Do Krakowa wybiera się duża grupa kieleckich fanów.
– Widzę że po dobrych zawodach jakie daliśmy naszym kibicom u siebie, wiem że duża grupa wybiera się do Krakowa. Kiedyś ja również przeżyłem taki doping, gdy grałem przy Kałuży wtedy mieliśmy także ogromne wsparcie swoich kibiców i wygraliśmy. Zrobimy wszystko żeby tak też było w sobotę – wskazał Kamil Kuzera.
Przed meczem z Koroną „Pasy” sfinalizowały dwa transfery. Zespół Jacka Zielińskiego wzmocnili obrońcy Andreas Skovgaard oraz Kamil Glik.
– Cracovia na pewno ma na niego (Kamila Glika przyp.red.) swój pomysł. Czas pokaże w jakiej jest dyspozycji. Z pewnością będzie to wartość dodana, bo to kawał piłkarza i kawał charakteru. Myślę, że bardziej pod tym kątem jest szykowana jego rola w zespole – zaznaczył trener.
Kielczanie mają swój pomysł na sobotnie starcie.
– Mamy pewne rzeczy, o które chcemy się oprzeć i je realizować. Wiemy, w których fragmentach Cracovia jest dobrze zorganizowana będziemy musieli próbować namieszać żeby się przedostać do trzeciej tercji. Naprawdę dobrze bronią, dobrze wypychają przy tym to dosyć mocna fizycznie drużyna. To nie będzie łatwe spotkanie ale tak jak powiedziałem mamy swój pomysł i ja cały czas trzymam się tego z zespołem. Realizacja zadań jeżeli jest na naszym poziomie i jeśli dołożymy tą małą część, której nam brakuje, okazało się że z tej małej części choćby w ostatnim meczu, może się okazać kluczową i wtedy się uwypukla – dodał.
Po pierwszym zwycięskim meczu w sezonie morale drużyny wzrosło.
– Powiem szczerze, dawno nie widziałem tego zespołu z takim luzem, którego brakowało po meczach. Wiadomo jak to wyglądało wcześniej. Tak jak powiedziałem wczoraj na analizie: okej zapunktowaliśmy za trzy, natomiast nadal mocno się „świecimy” i nie możemy się zatrzymać. Nie możemy rezygnować z rzeczy, które nam dają sukces. Ta radość jest naprawdę fantastyczna w tym zespole, tego się musimy trzymać i pielęgnować – podkreślił szkoleniowiec.
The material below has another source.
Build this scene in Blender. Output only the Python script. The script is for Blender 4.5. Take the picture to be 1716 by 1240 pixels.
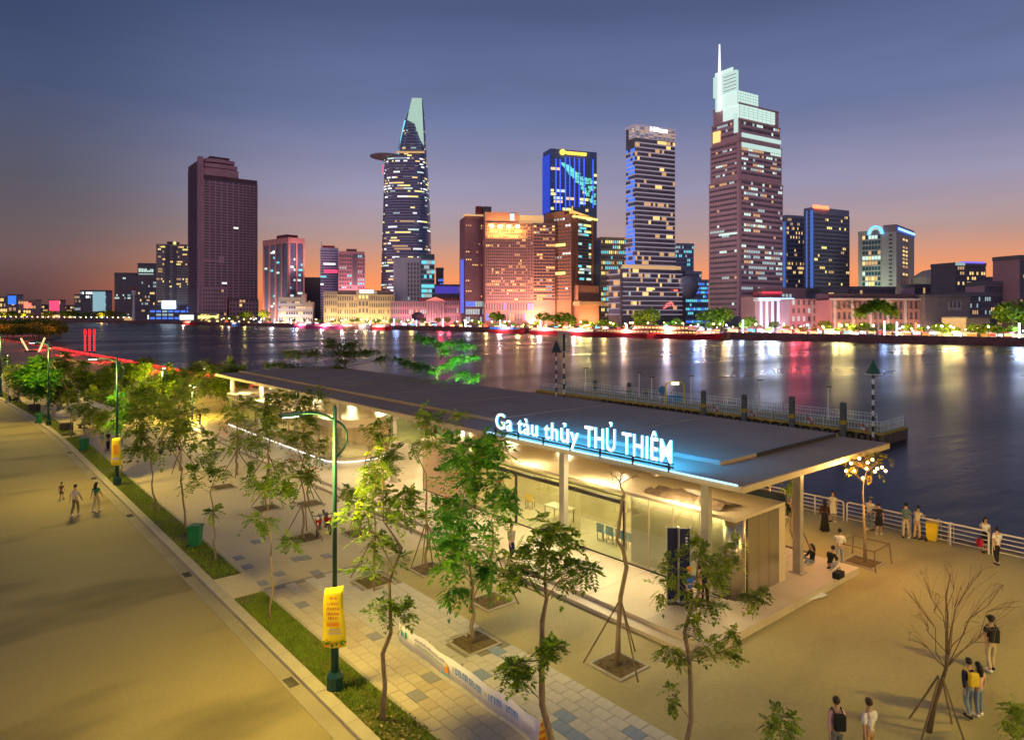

Ważną rolę w nowym sezonie odgrywa Dominick Zator. W niedzielnym starciu pełnił funkcję kapitana.
– Zator jest cały czas w progresie. Jego kariera przez ostatnie pół roku naprawdę nabrała rozpędu. Widać jak ten chłopak chce się rozwijać, jak on to chłonie. W ostatnim meczu istotne było to, jak odnajdzie się w roli kapitana i zrobił to naprawdę fantastycznie. My w sztabie byliśmy też pod wrażeniem tego, jak się zachowywał w szatni i jakie wskazówki dawał i później co robił na boisku. Na pewno się rozwija, wiem o tym, że Dominik daje nam dziś alternatywy to jest najważniejsze.W tym wszystkim nie zawodzi. Gdzie byśmy go nie postawili to naprawdę tam jest cały czas wysoki poziom. Najważniejsze, że on ten poziom cały czas chce rozwijać bo jest tego świadomy - zakończył Kuzera.
Spotkanie z Cracovią odbędzie się w najbliższą sobotę o godzinie 17.30. Mecz będzie w całości transmitowany na naszej antenie.